*WRITTEN REQUEST:*
Word for word, copy all the data and drop the pictures.

*DATASET CONTENT:*
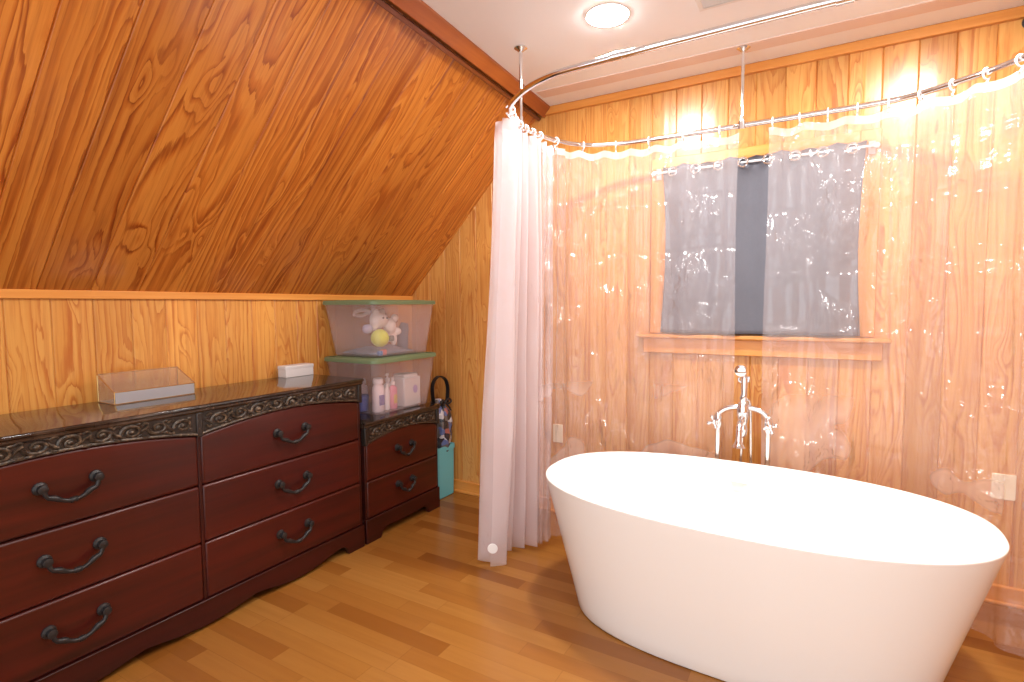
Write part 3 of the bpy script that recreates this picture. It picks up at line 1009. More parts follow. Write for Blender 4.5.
# gathered bunch at the left end
bunch = make_curtain('shower_curtain', 'gathered milky white shower curtain hanging at the left end of the tub',
                     sub_path(3.2, 5.6), M['vinyl_b'], M['hem_b'], ztop=HEAD_Z, zbot=0.03, waves=7, amp_top=0.052, amp_bot=0.075, seed=4,
                     flare=lambda q, w: (-0.02 - 0.12 * q ** 1.2 * (1.25 + 0.4 * math.sin(w * 6.3)), 0.11 * q ** 1.2 * (1 + 0.2 * w)), per_wave=22, hem=0.05)
rear = make_curtain('shower_curtain', 'clear shower curtain behind the left half of the tub, ending beside the tub filler',
                    sub_path(5.62, 10.0), M['vinyl_l'], M['hem'], ztop=HEAD_Z, zbot=0.06, waves=8, amp_top=0.010, amp_bot=0.016, seed=9, sag=0.016, per_wave=34,
                    flare=lambda q, w: (-0.03 * q * max(0.0, 1 - w / 0.2) + 0.030 * math.sin(w * 175) * max(0.0, 1 - w / 0.2), 0.022 * math.cos(w * 175) * max(0.0, 1 - w / 0.2)))
n_ = len(rod_path)
start = (rod_path[80].lerp(rod_path[88], 0.18))
path_r = [p for p in sub_path(10.0, 16.8) if p.x > -0.295 or p.y < 2.8]
right = make_curtain('shower_curtain', 'clear shower curtain behind the right half of the tub, from the tub filler rightward',
                     path_r, M['vinyl_r'], M['hem'], ztop=HEAD_Z, zbot=0.06, waves=9, amp_top=0.012, amp_bot=0.018, seed=21, sag=0.016, per_wave=16)
# round weight in the front corner of the bunch
shv = [v.co for o in bunch.children if o.name.startswith('sheet') for v in o.data.vertices if 0.11 < v.co.z < 0.17]
wp = min(shv, key=lambda c: c.y + 0.3 * abs(c.x + 1.44))
mg = MB().lathe([(0.024, -0.002), (0.026, 0.0), (0.024, 0.002), (0.010, 0.003)], (0, 0, 0), 24, 'y').build('weight', M['white_plastic'], bunch)
mg['label'] = 'round white weight in the hem'
mg.matrix_parent_inverse = bunch.matrix_world.inverted()
mg.matrix_basis = Matrix.Translation((wp.x + 0.012, wp.y - 0.004, wp.z)) @ Matrix.Rotation(math.radians(28), 4, 'Z')


# curtain rings on the rod
def ring_mesh():
    pts = []
    for i in range(18):
        a = math.radians(-60 + 300 * i / 17)
        pts.append((0, 0.021 * math.cos(a + math.pi / 2), 0.021 * math.sin(a + math.pi / 2) - 0.006))
    pts += [(0, 0.004, -0.036), (0, -0.001, -0.046)]
    return MB().tube(pts, 0.0034, 8)


RING = None
nring = 0


def place_ring(p, tg, label, group):
    global RING, nring
    if RING is None:
        RING = ring_mesh().build('curtain_ring', M['ring_plastic'])
        o = RING
    else:
        o = RING.copy()
        COL.objects.link(o)
    o.location = p
    o.rotation_euler = (0, 0, math.atan2(tg.y, tg.x))
    tag(o, label, 'curtain ring', group)
    nring += 1


ORD = ['first', 'second', 'third', 'fourth', 'fifth', 'sixth', 'seventh', 'eighth', 'ninth', 'tenth', 'eleventh', 'twelfth', 'thirteenth']


def rings_along(path, k, label, group):
    P = path
    L = [0.0]
    for a, b in zip(P[:-1], P[1:]):
        L.append(L[-1] + (b - a).length)
    for i in range(k):
        s = (i + 0.15 + 0.7 * (i / max(1, k - 1)) * 1.0) / k * L[-1] if k > 1 else 0
        j = min(max(q for q in range(len(L)) if L[q] <= s + 1e-9), len(P) - 2)
        t = (s - L[j]) / (L[j + 1] - L[j])
        place_ring(P[j].lerp(P[j + 1], t), (P[j + 1] - P[j]).normalized(), label.replace('NTH', ORD[(k - 1 - i) if label.endswith('leftward') else i]), group)


rings_along(sub_path(3.1, 5.5), 7, 'NTH clear ring, counted from the front, over the gathered curtain on the rod', 'rings over the gathered curtain')
rings_along(sub_path(6.0, 9.9), 6, 'clear ring on the back rod, NTH from the rear hanger post leftward', 'rings over the left clear curtain')
rings_along(path_r, 13, 'clear ring on the back rod, NTH from the rear hanger post rightward', 'rings over the right clear curtain')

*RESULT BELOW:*
Write part 3 of the bpy script that recreates this picture. It picks up at line 1009. More parts follow. Write for Blender 4.5.
# gathered bunch at the left end
bunch = make_curtain('shower_curtain', 'gathered milky white shower curtain hanging at the left end of the tub',
                     sub_path(3.2, 5.6), M['vinyl_b'], M['hem_b'], ztop=HEAD_Z, zbot=0.03, waves=7, amp_top=0.052, amp_bot=0.075, seed=4,
                     flare=lambda q, w: (-0.02 - 0.12 * q ** 1.2 * (1.25 + 0.4 * math.sin(w * 6.3)), 0.11 * q ** 1.2 * (1 + 0.2 * w)), per_wave=22, hem=0.05)
rear = make_curtain('shower_curtain', 'clear shower curtain behind the left half of the tub, ending beside the tub filler',
                    sub_path(5.62, 10.0), M['vinyl_l'], M['hem'], ztop=HEAD_Z, zbot=0.06, waves=8, amp_top=0.010, amp_bot=0.016, seed=9, sag=0.016, per_wave=34,
                    flare=lambda q, w: (-0.03 * q * max(0.0, 1 - w / 0.2) + 0.030 * math.sin(w * 175) * max(0.0, 1 - w / 0.2), 0.022 * math.cos(w * 175) * max(0.0, 1 - w / 0.2)))
n_ = len(rod_path)
start = (rod_path[80].lerp(rod_path[88], 0.18))
path_r = [p for p in sub_path(10.0, 16.8) if p.x > -0.295 or p.y < 2.8]
right = make_curtain('shower_curtain', 'clear shower curtain behind the right half of the tub, from the tub filler rightward',
                     path_r, M['vinyl_r'], M['hem'], ztop=HEAD_Z, zbot=0.06, waves=9, amp_top=0.012, amp_bot=0.018, seed=21, sag=0.016, per_wave=16)
# round weight in the front corner of the bunch
shv = [v.co for o in bunch.children if o.name.startswith('sheet') for v in o.data.vertices if 0.11 < v.co.z < 0.17]
wp = min(shv, key=lambda c: c.y + 0.3 * abs(c.x + 1.44))
mg = MB().lathe([(0.024, -0.002), (0.026, 0.0), (0.024, 0.002), (0.010, 0.003)], (0, 0, 0), 24, 'y').build('weight', M['white_plastic'], bunch)
mg['label'] = 'round white weight in the hem'
mg.matrix_parent_inverse = bunch.matrix_world.inverted()
mg.matrix_basis = Matrix.Translation((wp.x + 0.012, wp.y - 0.004, wp.z)) @ Matrix.Rotation(math.radians(28), 4, 'Z')


# curtain rings on the rod
def ring_mesh():
    pts = []
    for i in range(18):
        a = math.radians(-60 + 300 * i / 17)
        pts.append((0, 0.021 * math.cos(a + math.pi / 2), 0.021 * math.sin(a + math.pi / 2) - 0.006))
    pts += [(0, 0.004, -0.036), (0, -0.001, -0.046)]
    return MB().tube(pts, 0.0034, 8)


RING = None
nring = 0


def place_ring(p, tg, label, group):
    global RING, nring
    if RING is None:
        RING = ring_mesh().build('curtain_ring', M['ring_plastic'])
        o = RING
    else:
        o = RING.copy()
        COL.objects.link(o)
    o.location = p
    o.rotation_euler = (0, 0, math.atan2(tg.y, tg.x))
    tag(o, label, 'curtain ring', group)
    nring += 1


ORD = ['first', 'second', 'third', 'fourth', 'fifth', 'sixth', 'seventh', 'eighth', 'ninth', 'tenth', 'eleventh', 'twelfth', 'thirteenth']


def rings_along(path, k, label, group):
    P = path
    L = [0.0]
    for a, b in zip(P[:-1], P[1:]):
        L.append(L[-1] + (b - a).length)
    for i in range(k):
        s = (i + 0.15 + 0.7 * (i / max(1, k - 1)) * 1.0) / k * L[-1] if k > 1 else 0
        j = min(max(q for q in range(len(L)) if L[q] <= s + 1e-9), len(P) - 2)
        t = (s - L[j]) / (L[j + 1] - L[j])
        place_ring(P[j].lerp(P[j + 1], t), (P[j + 1] - P[j]).normalized(), label.replace('NTH', ORD[(k - 1 - i) if label.endswith('leftward') else i]), group)


rings_along(sub_path(3.1, 5.5), 7, 'NTH clear ring, counted from the front, over the gathered curtain on the rod', 'rings over the gathered curtain')
rings_along(sub_path(6.0, 9.9), 6, 'clear ring on the back rod, NTH from the rear hanger post leftward', 'rings over the left clear curtain')
rings_along(path_r, 13, 'clear ring on the back rod, NTH from the rear hanger post rightward', 'rings over the right clear curtain')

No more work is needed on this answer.